(Stored data)

>> start

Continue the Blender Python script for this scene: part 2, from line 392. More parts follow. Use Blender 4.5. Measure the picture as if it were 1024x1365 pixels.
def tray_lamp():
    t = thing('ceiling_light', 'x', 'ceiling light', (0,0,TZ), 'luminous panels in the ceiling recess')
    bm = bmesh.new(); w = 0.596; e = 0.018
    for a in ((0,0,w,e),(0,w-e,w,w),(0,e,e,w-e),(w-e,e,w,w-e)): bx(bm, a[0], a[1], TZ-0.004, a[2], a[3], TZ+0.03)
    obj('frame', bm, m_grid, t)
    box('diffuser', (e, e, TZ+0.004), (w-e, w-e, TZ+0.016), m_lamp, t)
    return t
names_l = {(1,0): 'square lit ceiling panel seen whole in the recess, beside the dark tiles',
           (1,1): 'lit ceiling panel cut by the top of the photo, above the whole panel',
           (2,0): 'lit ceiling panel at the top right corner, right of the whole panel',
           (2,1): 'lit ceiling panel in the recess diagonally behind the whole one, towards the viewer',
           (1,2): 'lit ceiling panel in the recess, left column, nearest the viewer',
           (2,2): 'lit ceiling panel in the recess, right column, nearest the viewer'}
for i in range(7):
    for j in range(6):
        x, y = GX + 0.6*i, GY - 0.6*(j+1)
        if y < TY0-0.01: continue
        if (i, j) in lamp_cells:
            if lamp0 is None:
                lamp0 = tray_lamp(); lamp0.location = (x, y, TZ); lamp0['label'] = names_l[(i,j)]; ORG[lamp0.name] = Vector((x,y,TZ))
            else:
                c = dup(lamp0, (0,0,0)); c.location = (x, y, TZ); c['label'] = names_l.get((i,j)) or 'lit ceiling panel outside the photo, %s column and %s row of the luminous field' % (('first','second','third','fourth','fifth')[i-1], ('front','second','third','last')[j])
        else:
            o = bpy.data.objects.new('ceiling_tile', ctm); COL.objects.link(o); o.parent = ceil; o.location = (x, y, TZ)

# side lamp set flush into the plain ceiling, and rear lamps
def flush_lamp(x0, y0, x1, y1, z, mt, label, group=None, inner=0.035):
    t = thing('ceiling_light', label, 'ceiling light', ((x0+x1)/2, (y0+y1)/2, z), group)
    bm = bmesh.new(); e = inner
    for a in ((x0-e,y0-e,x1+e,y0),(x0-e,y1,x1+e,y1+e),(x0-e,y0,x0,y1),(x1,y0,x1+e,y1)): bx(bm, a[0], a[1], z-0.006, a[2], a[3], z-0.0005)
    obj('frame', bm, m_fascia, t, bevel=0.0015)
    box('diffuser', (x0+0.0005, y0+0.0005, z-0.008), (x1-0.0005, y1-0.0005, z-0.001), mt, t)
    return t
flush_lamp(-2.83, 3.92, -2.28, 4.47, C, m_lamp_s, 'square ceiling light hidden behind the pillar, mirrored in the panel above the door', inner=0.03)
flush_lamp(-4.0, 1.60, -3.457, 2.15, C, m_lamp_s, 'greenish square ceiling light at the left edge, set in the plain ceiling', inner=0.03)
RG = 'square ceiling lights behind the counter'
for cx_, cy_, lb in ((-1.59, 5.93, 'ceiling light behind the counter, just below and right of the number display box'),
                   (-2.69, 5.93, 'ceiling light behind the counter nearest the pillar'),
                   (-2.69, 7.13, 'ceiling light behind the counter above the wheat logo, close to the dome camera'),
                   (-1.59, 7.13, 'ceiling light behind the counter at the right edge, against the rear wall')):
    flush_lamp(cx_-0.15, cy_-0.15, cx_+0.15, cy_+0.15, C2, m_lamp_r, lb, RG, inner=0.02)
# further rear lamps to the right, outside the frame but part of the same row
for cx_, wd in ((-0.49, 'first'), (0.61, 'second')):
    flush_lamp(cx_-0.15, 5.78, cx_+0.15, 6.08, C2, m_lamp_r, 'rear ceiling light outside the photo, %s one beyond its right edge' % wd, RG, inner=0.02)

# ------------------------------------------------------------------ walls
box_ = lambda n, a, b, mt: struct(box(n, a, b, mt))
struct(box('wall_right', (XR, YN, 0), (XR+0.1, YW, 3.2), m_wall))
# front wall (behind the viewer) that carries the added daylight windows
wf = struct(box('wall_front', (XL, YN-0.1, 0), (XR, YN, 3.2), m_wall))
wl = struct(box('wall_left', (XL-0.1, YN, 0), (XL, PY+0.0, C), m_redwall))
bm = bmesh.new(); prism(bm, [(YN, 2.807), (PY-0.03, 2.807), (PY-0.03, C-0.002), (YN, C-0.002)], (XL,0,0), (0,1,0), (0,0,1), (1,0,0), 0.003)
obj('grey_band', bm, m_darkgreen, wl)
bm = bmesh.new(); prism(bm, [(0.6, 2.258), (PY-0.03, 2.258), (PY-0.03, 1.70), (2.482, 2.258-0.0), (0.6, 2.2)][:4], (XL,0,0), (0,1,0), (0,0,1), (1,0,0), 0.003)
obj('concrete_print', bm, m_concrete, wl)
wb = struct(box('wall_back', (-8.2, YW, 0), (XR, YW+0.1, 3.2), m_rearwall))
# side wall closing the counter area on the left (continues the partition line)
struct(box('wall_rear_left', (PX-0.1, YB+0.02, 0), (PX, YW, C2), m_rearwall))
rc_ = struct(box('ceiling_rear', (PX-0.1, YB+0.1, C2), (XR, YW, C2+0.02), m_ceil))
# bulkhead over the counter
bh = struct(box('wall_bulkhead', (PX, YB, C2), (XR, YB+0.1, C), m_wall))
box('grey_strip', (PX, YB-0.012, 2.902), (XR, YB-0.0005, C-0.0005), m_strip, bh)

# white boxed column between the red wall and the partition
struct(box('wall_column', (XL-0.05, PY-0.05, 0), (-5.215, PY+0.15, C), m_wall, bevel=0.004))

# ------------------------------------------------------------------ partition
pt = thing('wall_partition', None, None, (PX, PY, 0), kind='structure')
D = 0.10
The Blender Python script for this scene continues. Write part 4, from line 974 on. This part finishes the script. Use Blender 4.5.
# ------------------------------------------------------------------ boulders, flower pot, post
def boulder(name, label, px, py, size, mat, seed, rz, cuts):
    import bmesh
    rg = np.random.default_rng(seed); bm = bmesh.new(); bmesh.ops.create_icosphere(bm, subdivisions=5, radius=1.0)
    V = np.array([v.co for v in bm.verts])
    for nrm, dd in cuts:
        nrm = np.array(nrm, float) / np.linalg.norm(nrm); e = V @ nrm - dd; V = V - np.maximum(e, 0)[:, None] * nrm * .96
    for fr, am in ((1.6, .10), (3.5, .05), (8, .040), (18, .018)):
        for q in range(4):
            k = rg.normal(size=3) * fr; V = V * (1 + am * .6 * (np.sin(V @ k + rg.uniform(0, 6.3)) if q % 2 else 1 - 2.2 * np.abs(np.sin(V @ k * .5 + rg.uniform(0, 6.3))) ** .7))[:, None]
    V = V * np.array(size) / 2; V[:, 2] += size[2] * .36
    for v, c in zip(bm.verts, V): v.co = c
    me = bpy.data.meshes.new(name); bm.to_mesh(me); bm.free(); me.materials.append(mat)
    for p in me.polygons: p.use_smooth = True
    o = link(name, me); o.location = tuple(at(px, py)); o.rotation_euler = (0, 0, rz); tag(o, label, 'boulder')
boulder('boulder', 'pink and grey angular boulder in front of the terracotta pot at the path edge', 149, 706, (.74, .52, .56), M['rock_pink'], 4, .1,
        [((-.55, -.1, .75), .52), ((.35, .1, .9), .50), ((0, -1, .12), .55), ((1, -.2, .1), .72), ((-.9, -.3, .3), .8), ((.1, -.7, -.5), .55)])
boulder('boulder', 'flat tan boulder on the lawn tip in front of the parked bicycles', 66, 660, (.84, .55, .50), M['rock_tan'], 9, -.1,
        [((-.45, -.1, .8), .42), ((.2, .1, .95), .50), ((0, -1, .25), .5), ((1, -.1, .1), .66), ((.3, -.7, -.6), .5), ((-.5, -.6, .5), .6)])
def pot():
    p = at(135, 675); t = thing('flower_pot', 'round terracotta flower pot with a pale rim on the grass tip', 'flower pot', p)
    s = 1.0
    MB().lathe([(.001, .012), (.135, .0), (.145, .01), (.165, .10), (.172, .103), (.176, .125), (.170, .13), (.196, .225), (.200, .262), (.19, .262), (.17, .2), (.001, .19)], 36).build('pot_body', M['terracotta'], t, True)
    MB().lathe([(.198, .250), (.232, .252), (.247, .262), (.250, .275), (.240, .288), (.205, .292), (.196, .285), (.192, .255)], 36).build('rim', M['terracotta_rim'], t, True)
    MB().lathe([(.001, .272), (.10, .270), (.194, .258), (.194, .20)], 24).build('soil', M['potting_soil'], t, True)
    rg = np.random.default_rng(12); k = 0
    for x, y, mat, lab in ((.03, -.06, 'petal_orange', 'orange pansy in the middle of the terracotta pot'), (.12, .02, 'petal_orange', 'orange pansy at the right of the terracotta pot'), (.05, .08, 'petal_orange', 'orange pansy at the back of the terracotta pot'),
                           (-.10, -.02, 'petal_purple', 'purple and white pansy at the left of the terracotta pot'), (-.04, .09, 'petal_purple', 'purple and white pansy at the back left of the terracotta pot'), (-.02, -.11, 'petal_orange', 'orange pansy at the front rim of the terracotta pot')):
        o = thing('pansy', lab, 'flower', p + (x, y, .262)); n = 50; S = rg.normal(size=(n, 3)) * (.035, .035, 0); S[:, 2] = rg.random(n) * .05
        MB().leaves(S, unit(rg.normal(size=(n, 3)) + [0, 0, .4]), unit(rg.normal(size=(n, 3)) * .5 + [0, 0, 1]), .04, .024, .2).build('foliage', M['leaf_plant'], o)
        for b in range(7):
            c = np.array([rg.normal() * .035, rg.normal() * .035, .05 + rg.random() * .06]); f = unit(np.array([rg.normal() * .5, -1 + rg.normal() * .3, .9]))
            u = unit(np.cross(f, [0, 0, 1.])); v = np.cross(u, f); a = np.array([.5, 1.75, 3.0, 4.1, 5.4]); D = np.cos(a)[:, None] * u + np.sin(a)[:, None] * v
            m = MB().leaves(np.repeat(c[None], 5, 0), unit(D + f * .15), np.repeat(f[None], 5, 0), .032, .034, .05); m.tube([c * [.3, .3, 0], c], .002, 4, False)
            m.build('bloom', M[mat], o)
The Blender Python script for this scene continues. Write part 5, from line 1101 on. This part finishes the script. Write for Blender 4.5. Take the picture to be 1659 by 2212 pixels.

>> end

:: Task to carry out ::
Print only the lines that run from the start of the listing to the line bearing "o = bpy.data.objects.new('ceiling_tile', ctm);"; please keep the first line and that last one, exactly as they appear.

:: The response ::
Continue the Blender Python script for this scene: part 2, from line 392. More parts follow. Use Blender 4.5. Measure the picture as if it were 1024x1365 pixels.
def tray_lamp():
    t = thing('ceiling_light', 'x', 'ceiling light', (0,0,TZ), 'luminous panels in the ceiling recess')
    bm = bmesh.new(); w = 0.596; e = 0.018
    for a in ((0,0,w,e),(0,w-e,w,w),(0,e,e,w-e),(w-e,e,w,w-e)): bx(bm, a[0], a[1], TZ-0.004, a[2], a[3], TZ+0.03)
    obj('frame', bm, m_grid, t)
    box('diffuser', (e, e, TZ+0.004), (w-e, w-e, TZ+0.016), m_lamp, t)
    return t
names_l = {(1,0): 'square lit ceiling panel seen whole in the recess, beside the dark tiles',
           (1,1): 'lit ceiling panel cut by the top of the photo, above the whole panel',
           (2,0): 'lit ceiling panel at the top right corner, right of the whole panel',
           (2,1): 'lit ceiling panel in the recess diagonally behind the whole one, towards the viewer',
           (1,2): 'lit ceiling panel in the recess, left column, nearest the viewer',
           (2,2): 'lit ceiling panel in the recess, right column, nearest the viewer'}
for i in range(7):
    for j in range(6):
        x, y = GX + 0.6*i, GY - 0.6*(j+1)
        if y < TY0-0.01: continue
        if (i, j) in lamp_cells:
            if lamp0 is None:
                lamp0 = tray_lamp(); lamp0.location = (x, y, TZ); lamp0['label'] = names_l[(i,j)]; ORG[lamp0.name] = Vector((x,y,TZ))
            else:
                c = dup(lamp0, (0,0,0)); c.location = (x, y, TZ); c['label'] = names_l.get((i,j)) or 'lit ceiling panel outside the photo, %s column and %s row of the luminous field' % (('first','second','third','fourth','fifth')[i-1], ('front','second','third','last')[j])
        else:
            o = bpy.data.objects.new('ceiling_tile', ctm); COL.objects.link(o); o.parent = ceil; o.location = (x, y, TZ)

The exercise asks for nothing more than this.